From the Philadelphians, a Schubert Ninth that Stopped for No Man

18/03/2019

Haydn, Mendelssohn, Schubert: Jan Lisiecki (piano), Philadelphia Orchestra / Yannick Nézet-Séguin (conductor), Verizon Hall, Kimmel Center, Philadelphia, 10.3.2019. (BJ)

Jan Lisiecki (c) Mathias Bothor/DG

Jan Lisiecki (c) Mathias Bothor/DG

Haydn – L’isola disabitata, Overture
Mendelssohn – Piano Concerto No.1 in G minor Op.25
Schubert – Symphony No.9 D.944, ‘Great C major’

The nub of classical symphonic style was the challenge it presented to composers in balancing the disparate demands of unity and of contrast. Each composer of stature has had his own creative solution — but quite apart from decisions about theme and key at the compositional level, performers too play an important part in realizing such decisions in actual sound for actual listeners.

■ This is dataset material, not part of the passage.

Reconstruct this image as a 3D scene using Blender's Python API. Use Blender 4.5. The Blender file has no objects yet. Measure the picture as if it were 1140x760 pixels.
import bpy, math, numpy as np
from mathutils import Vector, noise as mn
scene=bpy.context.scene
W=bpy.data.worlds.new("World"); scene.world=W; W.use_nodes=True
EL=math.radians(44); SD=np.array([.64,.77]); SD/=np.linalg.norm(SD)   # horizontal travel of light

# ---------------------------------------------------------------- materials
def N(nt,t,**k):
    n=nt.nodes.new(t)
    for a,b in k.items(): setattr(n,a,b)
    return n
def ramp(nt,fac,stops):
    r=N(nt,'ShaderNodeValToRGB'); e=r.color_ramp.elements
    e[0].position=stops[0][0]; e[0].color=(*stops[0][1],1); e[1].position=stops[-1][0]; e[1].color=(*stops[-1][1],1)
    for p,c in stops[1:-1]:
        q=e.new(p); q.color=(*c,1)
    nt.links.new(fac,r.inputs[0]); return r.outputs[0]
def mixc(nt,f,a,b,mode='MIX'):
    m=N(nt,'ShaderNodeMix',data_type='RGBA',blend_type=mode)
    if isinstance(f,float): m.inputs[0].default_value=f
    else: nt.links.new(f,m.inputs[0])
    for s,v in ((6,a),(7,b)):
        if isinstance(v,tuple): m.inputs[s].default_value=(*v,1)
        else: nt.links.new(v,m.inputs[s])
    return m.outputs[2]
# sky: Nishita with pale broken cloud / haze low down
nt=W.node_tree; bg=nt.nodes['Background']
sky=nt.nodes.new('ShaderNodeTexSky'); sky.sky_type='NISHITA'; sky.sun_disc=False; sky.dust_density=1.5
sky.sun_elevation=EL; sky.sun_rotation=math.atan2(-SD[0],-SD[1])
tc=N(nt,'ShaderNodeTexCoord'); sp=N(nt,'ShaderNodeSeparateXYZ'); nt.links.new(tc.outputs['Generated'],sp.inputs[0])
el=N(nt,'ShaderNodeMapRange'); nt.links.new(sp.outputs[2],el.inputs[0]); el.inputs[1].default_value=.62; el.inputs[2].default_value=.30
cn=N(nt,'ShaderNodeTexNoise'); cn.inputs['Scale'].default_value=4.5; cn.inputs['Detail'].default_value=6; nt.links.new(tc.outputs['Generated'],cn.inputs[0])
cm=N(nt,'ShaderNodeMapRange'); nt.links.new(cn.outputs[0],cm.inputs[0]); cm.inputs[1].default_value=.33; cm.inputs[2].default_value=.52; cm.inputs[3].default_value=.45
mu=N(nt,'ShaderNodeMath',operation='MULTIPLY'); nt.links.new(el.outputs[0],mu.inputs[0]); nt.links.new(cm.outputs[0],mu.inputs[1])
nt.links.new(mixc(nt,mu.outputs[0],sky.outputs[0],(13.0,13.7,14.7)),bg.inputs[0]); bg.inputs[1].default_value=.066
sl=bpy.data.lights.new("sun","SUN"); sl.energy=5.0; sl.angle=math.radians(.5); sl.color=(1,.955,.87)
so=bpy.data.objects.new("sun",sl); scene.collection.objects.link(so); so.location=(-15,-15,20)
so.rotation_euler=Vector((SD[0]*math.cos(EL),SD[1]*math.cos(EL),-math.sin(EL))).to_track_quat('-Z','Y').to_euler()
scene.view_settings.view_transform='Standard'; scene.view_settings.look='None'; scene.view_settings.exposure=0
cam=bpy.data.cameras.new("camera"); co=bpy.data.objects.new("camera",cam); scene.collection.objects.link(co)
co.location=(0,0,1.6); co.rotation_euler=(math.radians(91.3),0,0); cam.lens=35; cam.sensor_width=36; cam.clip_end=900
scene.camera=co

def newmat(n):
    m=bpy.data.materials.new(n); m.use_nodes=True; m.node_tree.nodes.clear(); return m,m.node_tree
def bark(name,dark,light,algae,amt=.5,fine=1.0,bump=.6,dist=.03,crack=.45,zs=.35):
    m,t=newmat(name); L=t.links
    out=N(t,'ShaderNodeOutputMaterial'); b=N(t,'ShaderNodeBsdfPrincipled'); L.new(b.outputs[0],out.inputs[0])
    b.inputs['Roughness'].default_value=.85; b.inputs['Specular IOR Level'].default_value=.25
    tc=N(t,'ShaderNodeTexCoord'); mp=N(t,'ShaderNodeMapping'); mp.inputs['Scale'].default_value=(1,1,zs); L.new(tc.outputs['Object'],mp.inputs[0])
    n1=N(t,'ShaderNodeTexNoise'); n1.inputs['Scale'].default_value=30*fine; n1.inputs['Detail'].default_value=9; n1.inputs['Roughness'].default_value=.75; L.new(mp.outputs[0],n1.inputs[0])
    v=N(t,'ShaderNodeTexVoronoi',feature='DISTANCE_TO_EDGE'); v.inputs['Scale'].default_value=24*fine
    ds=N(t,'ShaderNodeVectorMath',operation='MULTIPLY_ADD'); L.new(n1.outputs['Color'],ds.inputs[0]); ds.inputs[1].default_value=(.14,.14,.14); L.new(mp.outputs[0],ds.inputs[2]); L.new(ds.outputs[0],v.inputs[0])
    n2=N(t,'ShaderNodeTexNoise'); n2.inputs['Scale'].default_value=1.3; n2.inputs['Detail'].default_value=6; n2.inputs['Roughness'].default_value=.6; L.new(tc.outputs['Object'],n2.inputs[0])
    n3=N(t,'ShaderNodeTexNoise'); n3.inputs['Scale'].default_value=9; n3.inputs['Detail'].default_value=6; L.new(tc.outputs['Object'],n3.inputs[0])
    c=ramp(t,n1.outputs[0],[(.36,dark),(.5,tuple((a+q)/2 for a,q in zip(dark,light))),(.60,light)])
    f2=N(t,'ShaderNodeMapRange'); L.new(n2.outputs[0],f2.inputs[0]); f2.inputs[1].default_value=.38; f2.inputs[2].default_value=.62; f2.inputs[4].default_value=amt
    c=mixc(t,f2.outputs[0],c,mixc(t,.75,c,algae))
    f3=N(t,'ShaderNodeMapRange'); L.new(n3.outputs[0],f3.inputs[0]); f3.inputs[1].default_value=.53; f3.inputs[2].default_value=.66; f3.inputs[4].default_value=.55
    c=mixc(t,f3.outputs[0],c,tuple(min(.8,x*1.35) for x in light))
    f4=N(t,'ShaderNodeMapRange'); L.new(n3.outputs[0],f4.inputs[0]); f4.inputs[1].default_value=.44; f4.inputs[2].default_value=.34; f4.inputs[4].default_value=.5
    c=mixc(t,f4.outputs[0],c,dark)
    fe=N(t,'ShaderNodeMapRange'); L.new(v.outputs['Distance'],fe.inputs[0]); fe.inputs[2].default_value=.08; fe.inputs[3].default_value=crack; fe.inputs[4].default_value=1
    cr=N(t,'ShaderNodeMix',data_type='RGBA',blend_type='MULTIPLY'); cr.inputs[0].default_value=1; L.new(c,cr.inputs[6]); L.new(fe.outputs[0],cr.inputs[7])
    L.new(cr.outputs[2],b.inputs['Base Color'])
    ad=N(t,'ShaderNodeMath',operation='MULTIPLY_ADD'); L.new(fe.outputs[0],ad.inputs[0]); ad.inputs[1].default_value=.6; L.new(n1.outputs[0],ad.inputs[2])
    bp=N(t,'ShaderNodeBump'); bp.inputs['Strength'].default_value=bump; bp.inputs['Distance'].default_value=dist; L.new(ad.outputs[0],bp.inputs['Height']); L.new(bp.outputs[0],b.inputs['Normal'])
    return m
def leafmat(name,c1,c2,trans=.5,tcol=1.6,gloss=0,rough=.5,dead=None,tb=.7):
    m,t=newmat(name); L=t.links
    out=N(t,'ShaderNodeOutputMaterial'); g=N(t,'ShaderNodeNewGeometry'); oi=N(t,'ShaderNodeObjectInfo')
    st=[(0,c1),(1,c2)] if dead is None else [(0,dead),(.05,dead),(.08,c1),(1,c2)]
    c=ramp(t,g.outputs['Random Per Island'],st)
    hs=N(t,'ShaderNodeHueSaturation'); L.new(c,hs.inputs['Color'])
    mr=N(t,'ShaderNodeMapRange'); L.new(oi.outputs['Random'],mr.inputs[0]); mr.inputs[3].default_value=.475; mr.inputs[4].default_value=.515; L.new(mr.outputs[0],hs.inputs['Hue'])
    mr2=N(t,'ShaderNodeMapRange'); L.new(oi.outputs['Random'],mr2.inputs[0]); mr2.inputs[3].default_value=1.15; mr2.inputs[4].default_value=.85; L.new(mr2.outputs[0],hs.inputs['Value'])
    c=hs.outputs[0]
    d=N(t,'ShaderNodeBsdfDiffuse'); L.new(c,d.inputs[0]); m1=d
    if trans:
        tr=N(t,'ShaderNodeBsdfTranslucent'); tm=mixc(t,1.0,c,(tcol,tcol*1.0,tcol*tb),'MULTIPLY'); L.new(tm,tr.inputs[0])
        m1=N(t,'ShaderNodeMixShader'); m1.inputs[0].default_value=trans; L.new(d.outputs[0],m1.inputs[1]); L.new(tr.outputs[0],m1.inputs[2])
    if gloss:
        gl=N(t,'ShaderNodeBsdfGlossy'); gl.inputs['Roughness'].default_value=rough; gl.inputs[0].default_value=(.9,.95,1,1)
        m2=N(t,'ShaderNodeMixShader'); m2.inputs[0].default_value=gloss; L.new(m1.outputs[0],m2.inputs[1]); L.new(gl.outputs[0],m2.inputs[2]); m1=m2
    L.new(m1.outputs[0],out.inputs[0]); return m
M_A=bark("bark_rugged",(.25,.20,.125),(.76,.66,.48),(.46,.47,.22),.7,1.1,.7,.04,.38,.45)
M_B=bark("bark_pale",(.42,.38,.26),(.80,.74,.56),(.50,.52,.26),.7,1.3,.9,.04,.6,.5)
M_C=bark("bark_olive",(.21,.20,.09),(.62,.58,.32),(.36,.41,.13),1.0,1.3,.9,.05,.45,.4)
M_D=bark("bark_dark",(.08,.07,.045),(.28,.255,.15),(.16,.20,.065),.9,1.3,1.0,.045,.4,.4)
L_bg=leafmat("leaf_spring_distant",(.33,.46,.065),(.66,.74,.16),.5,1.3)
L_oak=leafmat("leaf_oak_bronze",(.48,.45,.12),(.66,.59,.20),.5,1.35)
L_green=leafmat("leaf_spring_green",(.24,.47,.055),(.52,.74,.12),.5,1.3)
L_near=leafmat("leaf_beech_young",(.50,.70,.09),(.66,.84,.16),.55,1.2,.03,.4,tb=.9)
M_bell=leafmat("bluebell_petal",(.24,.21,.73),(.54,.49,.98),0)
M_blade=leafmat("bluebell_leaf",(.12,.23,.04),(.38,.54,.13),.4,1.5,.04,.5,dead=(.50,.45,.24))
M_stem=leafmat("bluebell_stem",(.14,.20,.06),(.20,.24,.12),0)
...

The last hundred years have offered a fascinating view of the diverse ways in which conductors’ responses to this challenge have laid bare what might be called their personal interpretative bias. There have been great musicians that have stressed overall formal unity, and others for whom the vivid evocation of local detail has seemed paramount. For example, one former chief conductor of the Concertgebouw Orchestra in Amsterdam, Willem Mengelberg, stands as a prime embodiment of the impulse toward detail, whereas Eduard van Beinum, who succeeded him in 1945, was above all else a unity man.

The example is highly relevant to consideration of the performance of Schubert’s ‘Great C major’ Symphony that Yannick Nézet-Séguin conducted on this occasion. In various areas of the repertoire, the Philadelphia Orchestra’s music director has shown himself able to balance unity and contrast in a way that gives due prominence to both; his magisterial account of Brahms’s Third Symphony back in 2014 served as a triumphant demonstration of that ability. His approach to Schubert’s masterpiece in this concert, on the other hand, located most of its emphasis emphatically in the projection of an overarching unity that brooked no lingering to savor the magic of incidental detail. This was a reading that had no time to spend on grandiosity, but concentrated uncompromisingly on the goal-oriented forward motion that is certainly a central aspect — though not the only aspect — of the music’s structural and expressive character.

I will confess that, as a result, some of my favorite individual inspirations in the work, such as that delicious little downward chromatic scale for the basses in the Scherzo’s trio section, made less impact than they might have. But it could be said also that the prevailing insistence on forward motion, revealed at the start by the exciting simplicity with which the conductor managed the transition from the introduction into the first movement’s main Allegro, and equally by his refusal to hit the brakes for the reprise of the introduction’s theme at the end of that movement, was not without a vital consequence of its own. (The final coda of the Brahms First, incidentally, poses a similar problem — or opportunity — for the conductor: to slow or not to slow?; and Van Beinum was particularly single-minded in hewing firmly to the main tempo.) The course Nézet-Séguin followed here may well have had the further result that the one thrilling stroke where he did make an emphatic pause — that bloodcurdling moment in which the fluent progress of the slow movement is brought to a juddering halt by a triple-forte outbreak of chords followed by a measure of stunned silence — emerged as quite possibly the most crucial and central element in the whole symphony. And given Nézet-Séguin’s frequently attested mastery of the long view, I would not put it past him to have developed his interpretation of the work with just such a consideration in mind.

The orchestra played its part superbly throughout, and associate principal oboist Peter Smith, who had a hard act to follow when the great Richard Woodhams retired last year, won a warm ovation especially with his beguiling treatment of the slow movement’s main theme. The program had opened with the Philadelphia Orchestra’s first performance — delayed by only 240 years! — of the overture to Haydn’s opera L’isola disabitata, a thoroughly attractive piece that drew exhilarating prestidigitation from the basses. Exhilaration was also the watchword (or listenword?), along with some notably graceful phrasing, in the afternoon’s performance of Mendelssohn’s First Piano Concerto, in which the soloist was Jan Lisiecki, a Canadian citizen of Polish descent. A tall, slim 23-year-old, he is clearly a pianist amply capable of dispatching the most taxing parts with unfazed aplomb, and his platform manner is dignified and charming. He left me strongly desirous of making his further acquaintance in more artistically challenging repertoire — I imagine he must be a formidable Mozartean.